Depoimento Simone Michelin, 2003
Durante o festival estaremos discutindo as questões do deslocamento e dos processos nômades como imagens e ações emblemáticas da situação política e cultural contemporânea. Como você reflete isso no painel da arte eletrônica? Este é um tema de interesse em sua obra?

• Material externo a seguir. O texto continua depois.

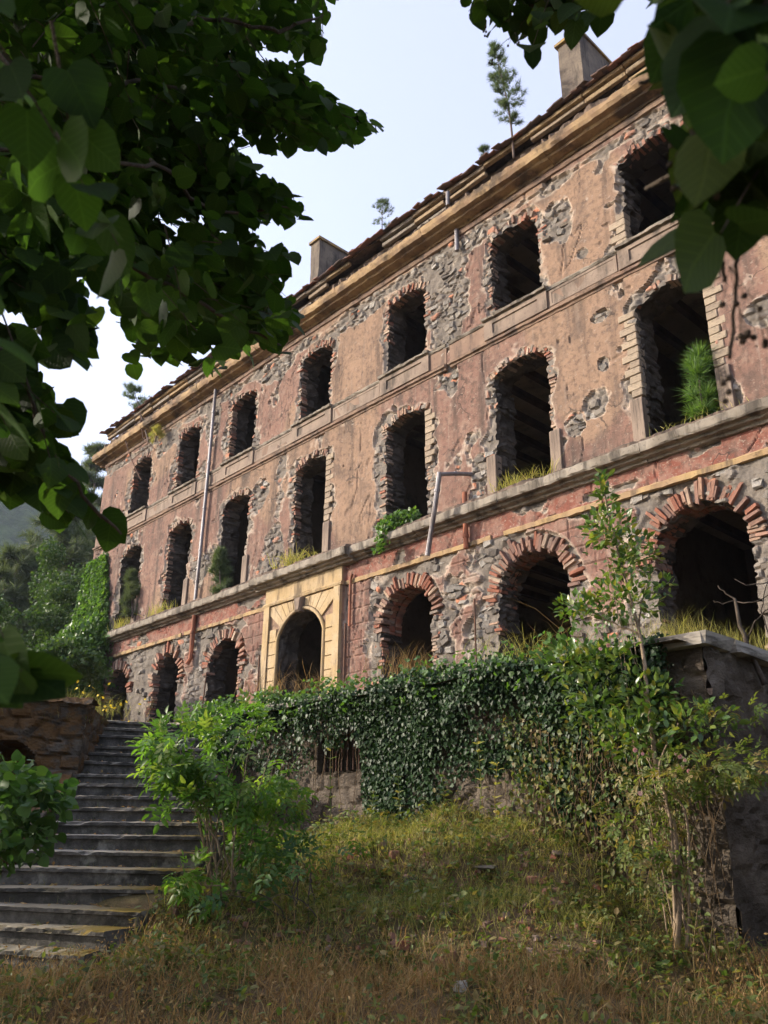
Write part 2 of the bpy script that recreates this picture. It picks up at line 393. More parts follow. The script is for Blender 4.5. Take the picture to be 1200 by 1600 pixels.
# ------------------------------------------------------------------ building frame: local (s, o, z): s along the front to the left, o outwards, z over the eye
AZ = math.radians(42.3835); D = 14.0
U = np.array([-math.sin(AZ), math.cos(AZ), 0]); N = np.array([math.cos(AZ), math.sin(AZ), 0])
ROTB = math.atan2(U[1], U[0])
S0, Z0 = 17.0, 2.4
base = U * S0 + N * D; 
bld = thing('ruined_building', 'long three-storey ruined building with pink peeling plaster and empty arched window openings', 'building', (base[0], base[1], Z0 + EZ), ROTB)
def L(s, o, z): return np.stack(np.broadcast_arrays(np.asarray(s, float) - S0, np.asarray(o, float), np.asarray(z, float) - Z0), -1)
def FW(s, o, z): return U * s + N * (D - o) + np.array([0, 0, z + EZ])
S_END, S_BEG = 33.62, -0.6
BAYS = [30.03, 26.32, 22.68, 18.6, 14.52, 10.66, 6.82, 2.98]
def opn(c, hw, sill, spring, crown, rag, tooth): return dict(c=c, hw=hw, sill=sill, spring=spring, crown=crown, rag=rag, tooth=tooth)
OP = []
for i, c in enumerate(BAYS):
    OP.append(opn(c, .76, 12.16, 14.37, 14.58, .05, .05))
    OP.append(opn(c, .78, 7.36, 10.50, 10.74, .05, .05))
    if i == 3: OP.append(opn(c, 1.02, 2.2, 5.30, 6.02, 0, 0))
    else: OP.append(opn(c, .86 if i < 5 else .93, 2.2, 5.22, 5.92, .05, .05))
for o in OP:
    h = o['crown'] - o['spring']; o['R'] = (o['hw'] ** 2 + h * h) / (2 * h); o['zc'] = o['crown'] - o['R']
def sdf(s, z, ragged=True):
    g = np.full(np.broadcast(s, z).shape, 9.0)
    for k, o in enumerate(OP):
        ds = s - o['c']
        a = np.abs(ds) - o['hw']
        d = np.where(z > o['zc'], np.maximum(a, np.hypot(ds, z - o['zc']) - o['R']), a)
        d = np.maximum(d, o['sill'] - z)
        if ragged and o['rag']:
            side = np.where(ds > 0, 1, 2)
            row = np.floor(z / .075)
            t = (hsh(row, side * 17 + 0 * row, k) - .45) * 2 * o['tooth'] + (vnoise(z * 1.3, side * 3.7, k + 50) - .5) * 2 * o['rag']
            t = t * sstep(o['sill'], o['sill'] + .3, z)
            d = d - t
        g = np.minimum(g, d)
    return g
def plaster_mask(s, z):
    g = sdf(s, z, False)
    w = (.25 + 1.35 * vnoise(s * .31 + 7, z * .24, 22)) * (.10 + .05 * (z < 7)) + .34 * sstep(.35, .8, fbm(s * .9, z * .9, 21, 3)) ** 1.5
    low = sstep(9.5, 8.3, z) * sstep(7.2, 7.4, z)
    p = (g - w) * 3.2 + (fbm(s * 2.6, z * 2.6, 31, 4) - .5) * 1.5
    top = -np.abs(z - 15.02) * 4.2 + .55 + (fbm(s * 1.3, z * 2, 41, 3) - .5) * 2.2
    p = np.minimum(p, -top)
    def blob(cs, cz, rs, rz, amp=1.4):
        nonlocal p
        d = np.sqrt(((s - cs) / rs) ** 2 + ((z - cz) / rz) ** 2)
        p = np.minimum(p, (d - 1) * 2.4 + (fbm(s * 2.2, z * 2.2, 61, 4) - .5) * 2.6)
    blob(12.95, 13.6, .85, 1.55); blob(9.25, 13.9, .42, .65); blob(12.6, 14.9, 1.6, .35); blob(8.7, 12.6, .16, .13)
    blob(11.95, 8.1, .30, .5); blob(9.3, 8.4, .25, .25); blob(8.4, 9.55, .12, .16); blob(21.3, 10.3, .5, .65); blob(24.7, 8.6, .5, .4)
    blob(20.3, 8.2, .5, .75); blob(24.6, 14.2, .5, .9); blob(28.2, 14.6, .9, .5); blob(20.7, 14.7, 1.1, .4); blob(5.0, 9.2, .3, .3); blob(16.6, 14.75, 1.5, .25)
    blob(8.4, 10.75, .25, .14); blob(12.8, 11.0, .2, .5)
    p = np.minimum(p, (fbm(s * 1.15, z * .8, 77, 5) - .31) * 9)          # scattered small losses
    # ground floor: nearly all coat gone, some ashlar-scored pink fields stay beside the doorway
    gp = (fbm(s * .8, z * .9, 91, 4) - .66) * 6
    gp = np.maximum(gp, 1.3 - ((s - 16.35) / .5) ** 2 * 1.4 + (fbm(s * 2.5, z * 2.5, 92, 3) - .55) * 3)
    gp = np.maximum(gp, .9 - ((s - 21.0) / .6) ** 2 * 1.3 + (fbm(s * 2.5, z * 2.5, 93, 3) - .55) * 3.6)
    gp = np.maximum(gp, 1.1 - ((s - 8.7) / .55) ** 2 - ((z - 5.9) / .5) ** 2 + (fbm(s * 2.5, z * 2.5, 94, 3) - .5) * 3)
    gp = np.maximum(gp, 1.1 - ((s - 12.7) / .5) ** 2 - ((z - 6.1) / .35) ** 2 + (fbm(s * 2.5, z * 2.5, 95, 3) - .5) * 3)
    gp = np.minimum(gp, (g - .38) * 4)
    fr = (fbm(s * 1.1, z * 2, 99, 4) - .34) * 9
    portal = ((s > 16.84) & (s < 20.36)).astype(float)
    q = np.where(z < 6.40, gp, np.where(z < 7.0, fr, p))
    q = np.where((portal > 0) & (z < 7.0), 1.5, q)
    return np.clip(q + .5, 0, 1)
def rubble_cells(s, z, sx=.34, sz=.21, seed=5):
    gx, gz = s / sx, z / sz
    gx = gx + .5 * (np.floor(gz) % 2)
    ix, iz = np.floor(gx), np.floor(gz)
    f1 = np.full(np.shape(gx), 9.); f2 = f1.copy(); cid = np.zeros(np.shape(gx))
    for dx in (-1, 0, 1):
        for dz in (-1, 0, 1):
            cx, cz = ix + dx, iz + dz
            px = cx + .15 + .7 * hsh(cx, cz, seed); pz = cz + .15 + .7 * hsh(cx, cz, seed + 1)
            d = np.sqrt((gx - px) ** 2 + (gz - pz) ** 2)
            c = hsh(cx, cz, seed + 2)
            new = d < f1
            f2 = np.where(new, f1, np.minimum(f2, d)); cid = np.where(new, c, cid); f1 = np.where(new, d, f1)
    return f2 - f1, cid

def build_facade():
    s_list = [S_BEG]
    while s_list[-1] < S_END:
        d = math.hypot(s_list[-1], 14); s_list.append(s_list[-1] + .036 * max(d, 15) / 15)
    ss = np.array(s_list); ss = ss * (S_END - S_BEG) / (ss[-1] - ss[0]); ss += S_BEG - ss[0]
    zz = np.arange(1.9, 15.62, .038)
    Sg, Zg = np.meshgrid(ss, zz, indexing='ij'); ns, nz = Sg.shape
    G = sdf(Sg, Zg)
    def surf(S, Z):
        pl = plaster_mask(S, Z); e, cid = rubble_cells(S + .1 * (fbm(S * 3, Z * 3, 8, 2) - .5), Z + .1 * (fbm(S * 3, Z * 3, 9, 2) - .5))
        rough = (fbm(S * 4, Z * 4, 15, 4) - .5)
        portal = ((S > 16.84) & (S < 20.36) & (Z < 7.0)).astype(float)
        zl = (Z < 7.0)
        smear = sstep(.42, .62, fbm(S * 1.1, Z * 1.1, 14, 4) + np.where(zl, .12, -.02)); e = e * (1 - .85 * smear)
        bare = -.035 + .055 * sstep(.03, .38, e) * (.4 + cid) + .09 * rough - .05 * sstep(.55, .8, fbm(S * .8, Z * .8, 18, 2))
        bare = np.where(zl & (Z < 6.4), bare + .10 * (fbm(S * 1.3, Z * 1.1, 19, 3) - .5), bare)
        coat = .028 + .018 * (fbm(S * .8, Z * .8, 17, 3) - .5) + .008 * rough
        gl = np.abs(((Z - 2.3) / .42) % 1 - .5); vj = np.abs(((S / .62 + .5 * np.floor((Z - 2.3) / .42 + .5)) % 1) - .5)
        joint = np.maximum(sstep(.45, .485, gl), sstep(.47, .49, vj)) * (Z < 6.36) * (1 - portal)
        coat = coat - .025 * joint
        # pits and cracks
        pit = sstep(.80, .86, fbm(S * 6.1, Z * 4.7, 23, 2)) * sstep(.4, .6, vnoise(S * .4, Z * .4, 24))
        crack = sstep(.985, .999, 1 - np.abs(fbm(S * .7 + .2 * Z, Z * .35, 26, 4) - .5) * 1.0) * sstep(.5, .6, vnoise(S * .5, Z * .4, 25))
        coat = coat - .035 * pit - .03 * crack
        for o_ in OP:
            if o_['sill'] < 3 and o_['c'] != 18.6:
                rr_ = np.hypot(S - o_['c'], Z - o_['zc']) - o_['R']
                bare = bare - .05 * (Z > o_['spring'] - .3) * sstep(.5, .36, rr_) * (rr_ > -.2) * (np.abs(S - o_['c']) < 1.5)
        O = bare + (coat - bare) * sstep(.42, .58, pl)
        O = np.where(portal > 0, .10, O)
        red = ((Z < 7.0) * (1 - portal)) * np.where(Z > 6.38, 1.0, .25)
        och = sstep(.5, .62, fbm(S * .33, Z * .28, 28, 3) + .22 * np.exp(-((S - 16.7) / 1.6) ** 2) + .22 * np.exp(-((S - 8.8) / 1.5) ** 2) * (Z < 11.5) + .1 * np.exp(-((S - 16.7) / 1.6) ** 2)) * .75
        och = np.where(portal > 0, 1, np.where(zl, 0, och))
        wet = sstep(.52, .75, fbm(S * 1.9, Z * .25, 29, 4)) * np.maximum.reduce([np.exp(-np.clip(11.35 - Z, 0, 9) / .7) * (Z < 11.4), np.exp(-np.clip(15.5 - Z, 0, 9) / .5), np.exp(-np.clip(Z - 7.3, 0, 9) / .35) * (Z > 7.25), .0 * Z])
        return O, dict(plaster=pl, edge=e, sid=cid, red=red, ochre=och, streak=np.clip(wet + .5 * pit, 0, 1))
    O, A = surf(Sg, Zg)
    out = G > 0
    V = [L(Sg.ravel(), O.ravel(), Zg.ravel())]; At = {k: [v.ravel()] for k, v in A.items()}
    vid = np.arange(ns * nz).reshape(ns, nz)
    cnt = out[:-1, :-1].astype(int) + out[1:, :-1] + out[1:, 1:] + out[:-1, 1:]
    full = cnt == 4
    a, b, c, d = vid[:-1, :-1], vid[1:, :-1], vid[1:, 1:], vid[:-1, 1:]
    quads = np.stack([a[full], d[full], c[full], b[full]], 1)
    mixed = np.argwhere((cnt > 0) & (cnt < 4))
    cross = {}; cp = []; polys = {3: [], 4: [], 5: []}; segs = []
    n0 = ns * nz
    def cut(p, q):
        k = (p, q) if p < q else (q, p)
        if k not in cross:
            p_, q_ = k
            i0, j0 = divmod(p_, nz); i1, j1 = divmod(q_, nz)
            g0, g1 = G[i0, j0], G[i1, j1]; t = min(max(g0 / (g0 - g1), .04), .96)
            cross[k] = n0 + len(cp); cp.append((Sg[i0, j0] + t * (Sg[i1, j1] - Sg[i0, j0]), Zg[i0, j0] + t * (Zg[i1, j1] - Zg[i0, j0])))
        return cross[k]
    for i, j in mixed:
        q = [(i, j), (i, j + 1), (i + 1, j + 1), (i + 1, j)]
        ids = [int(vid[x]) for x in q]; ks = [bool(out[x]) for x in q]
        poly = []; cr = []
        for m in range(4):
            m2 = (m + 1) % 4
            if ks[m]: poly.append(ids[m])
            if ks[m] != ks[m2]:
                v = cut(ids[m], ids[m2]); poly.append(v); cr.append((v, ks[m]))
        if len(poly) in polys: polys[len(poly)].append(poly)
        if len(cr) == 2:
            segs.append((cr[0][0], cr[1][0]) if cr[0][1] else (cr[1][0], cr[0][0]))
    cp = np.array(cp); Oc, Ac = surf(cp[:, 0], cp[:, 1])
    V.append(L(cp[:, 0], Oc, cp[:, 1]))
    for k in At: At[k].append(Ac[k])
    V = np.concatenate(V); At = {k: np.concatenate(v) for k, v in At.items()}
    fcs = [quads] + [np.array(v) for v in polys.values() if v]
    obj('facade_wall', mesh_np('facade_wall', V, fcs, M['wall'], At), bld)
    # reveals behind every contour vertex
    rows = np.array([0, .06, .13, .22, .34, .5, .68])
    nc = len(cp); R = []
    for r, dep in enumerate(rows):
        jit = 0 if r == 0 else .05
        js = (vnoise(cp[:, 1] * 7 + dep * 9, cp[:, 0] * 5, 3 + r) - .5) * 2 * jit; jz = (vnoise(cp[:, 0] * 7 + dep * 5, cp[:, 1] * 6, 13 + r) - .5) * 2 * jit
        R.append(L(cp[:, 0] + js, Oc - dep, cp[:, 1] + jz))
    R = np.concatenate(R)
    sg = np.array(segs) - n0; ok = (sg >= 0).all(1); sg = sg[ok]
    f = np.concatenate([np.stack([sg[:, 0] + r * nc, sg[:, 1] + r * nc, sg[:, 1] + (r + 1) * nc, sg[:, 0] + (r + 1) * nc], 1) for r in range(len(rows) - 1)])
    near = np.array([[abs(p[0] - o_['c']) + 2 * max(0, o_['sill'] - p[1], p[1] - o_['crown']) for o_ in OP] for p in cp]).argmin(1)
    for k in range(len(OP)):
        fk = f[near[f[:, 0] % nc] == k]
        if not len(fk): continue
        uq, inv = np.unique(fk, return_inverse=True)
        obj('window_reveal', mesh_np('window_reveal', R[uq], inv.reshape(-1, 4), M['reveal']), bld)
build_facade()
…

Me parece que é a arte eletrônica em suas inúmeras vertentes que reflete esta situação, ao mesmo tempo em que participa ativamente de sua construção, constituição. Toda a imagem de sintese, imagem eletrônica, imagem técnica participa deste fluxo que se molda a todo o instante, que configura o espaço urbano, de onde tem saído o caldo da cultura contemporânea. trato disso sim no meu trabalho sob diferentes perspectivas. No caso do vídeo Lições Americanas Ho Ho Ho o deslocamento acontece revelando uma anomia do sul em relação ao norte (nas Américas), que se expressa no modo de olhar as festas natalinas, que decorre de toda uma complexa situação de desenvolvimento, colonialismo, etc, que moldam/ram as relações sócio-econômicas no Ocidente, por.ex. no web site O Santinho On Line, a narrativa presentifica a memória de uma ação passada promovendo um deslocamento no tempo e no espaço, acontecimentos de diversos dias estão disponíveis simultaneamente on line. Por outro, no nível de linguagem, ele se coloca criticamente em relação a todo um sistema de comunicação, direção, controle, escolha, uma ampla gama de possíveis relações entre partes, baseadas em comportamentos sociais adquiridos. tudo isto hoje em dia é mediado por máquinas, códigos, sistemas - meu trabalho se relaciona com isso tudo.
A relação entre arte e política é ao mesmo tempo rica e conflituosa. Como você percebe esta relação no caso específico do seu trabalho? nos últimos anos meu trabalho reflete sobre esta possível relação, ou sobre que relação seria possível,ou quais no plural, entre arte e política. no trabalho O Santinho este é o mote declarado - a respeito disso acho que o mais importante é a qualidade da metáfora em suas inúmeras e sutis ambiguidades.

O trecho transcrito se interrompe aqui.